**** Supplied data

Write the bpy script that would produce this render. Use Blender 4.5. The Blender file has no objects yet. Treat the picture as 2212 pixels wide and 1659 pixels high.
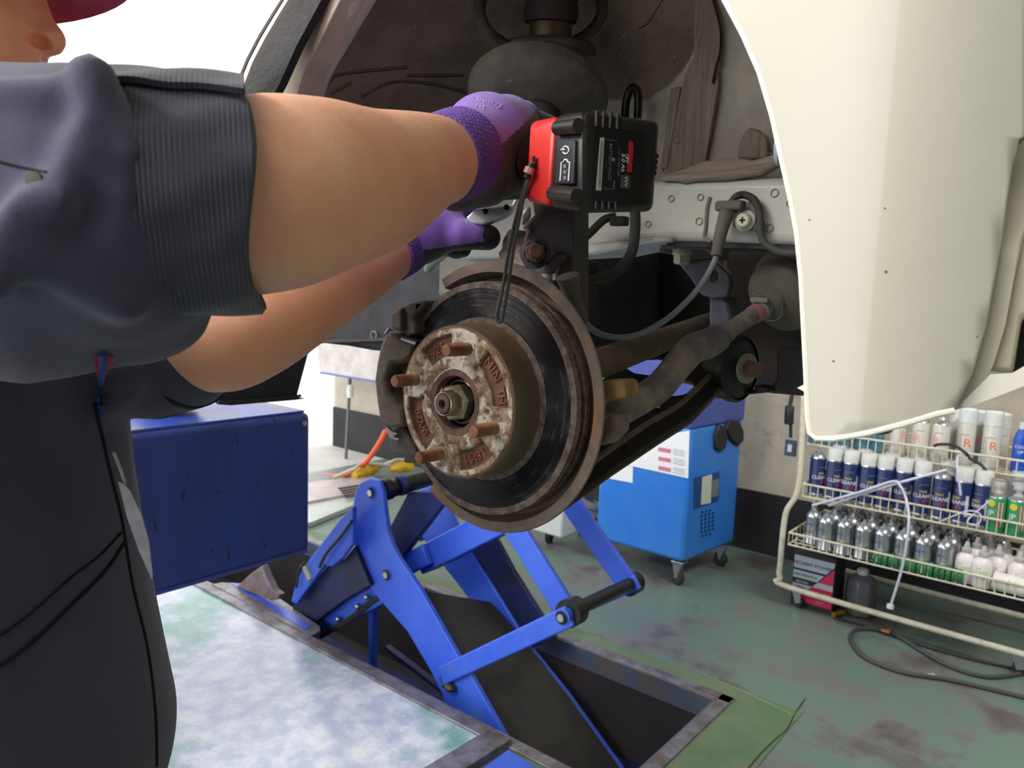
import bpy, bmesh, math, random
import numpy as np
from mathutils import Vector, Matrix
from mathutils.geometry import delaunay_2d_cdt
random.seed(7)
sc = bpy.context.scene
COL = sc.collection
# ------------------------------------------------------------------ camera
FPX, W, H = 1640.0, 2212, 1659
yaw, pitch, roll = math.radians(39), math.radians(7.0), math.radians(2.2)
v0 = np.array([-math.sin(yaw), math.cos(yaw), 0]); r0 = np.array([math.cos(yaw), math.sin(yaw), 0]); u0 = np.array([0, 0, 1.])
FW = v0*math.cos(pitch)-u0*math.sin(pitch)
up0 = u0*math.cos(pitch)+v0*math.sin(pitch)
RT = r0*math.cos(roll)+up0*math.sin(roll)
UP = -r0*math.sin(roll)+up0*math.cos(roll)
CAM = np.array([0, 0, 1.35])
cd = bpy.data.cameras.new('camera'); cam = bpy.data.objects.new('camera', cd); COL.objects.link(cam)
cd.sensor_width = 36; cd.lens = 36*FPX/W; cd.clip_start = .01; cd.dof.use_dof = True; cd.dof.focus_distance = .76; cd.dof.aperture_fstop = 13
m = Matrix.Identity(4)
for i in range(3):
    m[i][0] = RT[i]; m[i][1] = UP[i]; m[i][2] = -FW[i]; m[i][3] = CAM[i]
cam.matrix_world = m
sc.camera = cam
# ------------------------------------------------------------------ light
wd = bpy.data.worlds.new('world'); sc.world = wd; wd.use_nodes = True
bg = wd.node_tree.nodes['Background']; bg.inputs[0].default_value = (1, .985, .985, 1); bg.inputs[1].default_value = 1.12
sc.view_settings.view_transform = 'Standard'; sc.view_settings.look = 'None'
sc.view_settings.exposure = 1.1; sc.view_settings.gamma = 1
def area(name, loc, to, sx, sy, power, col=(1, 1, 1)):
    l = bpy.data.lights.new(name, 'AREA'); l.shape = 'RECTANGLE'; l.size = sx; l.size_y = sy; l.energy = power; l.color = col
    o = bpy.data.objects.new(name, l); COL.objects.link(o); o.location = loc
    o.rotation_euler = (Vector(to)-Vector(loc)).to_track_quat('-Z', 'Y').to_euler(); return o
area('overhead_area_light', (-.2, -1.6, 3.1), (-.3, .8, 1.2), 2.4, .5, 10, (1, .96, .9))
area('overhead_area_light', (-1.9, -1.3, 2.95), (-.5, .7, 1.4), 2.0, .4, 34, (1, .95, .88))  # unseen lamp added at upper left to brighten the forearms and skin
area('overhead_area_light', (.8, 1.9, 3.15), (-.8, 3.2, .4), 1.6, .4, 40, (1, .96, .9))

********

▶ **Set task**
Reproduce the material above in full and without alteration, but skip all pictures.

▶ **Exercise result**
Write the bpy script that would produce this render. Use Blender 4.5. The Blender file has no objects yet. Treat the picture as 2212 pixels wide and 1659 pixels high.
import bpy, bmesh, math, random
import numpy as np
from mathutils import Vector, Matrix
from mathutils.geometry import delaunay_2d_cdt
random.seed(7)
sc = bpy.context.scene
COL = sc.collection
# ------------------------------------------------------------------ camera
FPX, W, H = 1640.0, 2212, 1659
yaw, pitch, roll = math.radians(39), math.radians(7.0), math.radians(2.2)
v0 = np.array([-math.sin(yaw), math.cos(yaw), 0]); r0 = np.array([math.cos(yaw), math.sin(yaw), 0]); u0 = np.array([0, 0, 1.])
FW = v0*math.cos(pitch)-u0*math.sin(pitch)
up0 = u0*math.cos(pitch)+v0*math.sin(pitch)
RT = r0*math.cos(roll)+up0*math.sin(roll)
UP = -r0*math.sin(roll)+up0*math.cos(roll)
CAM = np.array([0, 0, 1.35])
cd = bpy.data.cameras.new('camera'); cam = bpy.data.objects.new('camera', cd); COL.objects.link(cam)
cd.sensor_width = 36; cd.lens = 36*FPX/W; cd.clip_start = .01; cd.dof.use_dof = True; cd.dof.focus_distance = .76; cd.dof.aperture_fstop = 13
m = Matrix.Identity(4)
for i in range(3):
    m[i][0] = RT[i]; m[i][1] = UP[i]; m[i][2] = -FW[i]; m[i][3] = CAM[i]
cam.matrix_world = m
sc.camera = cam
# ------------------------------------------------------------------ light
wd = bpy.data.worlds.new('world'); sc.world = wd; wd.use_nodes = True
bg = wd.node_tree.nodes['Background']; bg.inputs[0].default_value = (1, .985, .985, 1); bg.inputs[1].default_value = 1.12
sc.view_settings.view_transform = 'Standard'; sc.view_settings.look = 'None'
sc.view_settings.exposure = 1.1; sc.view_settings.gamma = 1
def area(name, loc, to, sx, sy, power, col=(1, 1, 1)):
    l = bpy.data.lights.new(name, 'AREA'); l.shape = 'RECTANGLE'; l.size = sx; l.size_y = sy; l.energy = power; l.color = col
    o = bpy.data.objects.new(name, l); COL.objects.link(o); o.location = loc
    o.rotation_euler = (Vector(to)-Vector(loc)).to_track_quat('-Z', 'Y').to_euler(); return o
area('overhead_area_light', (-.2, -1.6, 3.1), (-.3, .8, 1.2), 2.4, .5, 10, (1, .96, .9))
area('overhead_area_light', (-1.9, -1.3, 2.95), (-.5, .7, 1.4), 2.0, .4, 34, (1, .95, .88))  # unseen lamp added at upper left to brighten the forearms and skin
area('overhead_area_light', (.8, 1.9, 3.15), (-.8, 3.2, .4), 1.6, .4, 40, (1, .96, .9))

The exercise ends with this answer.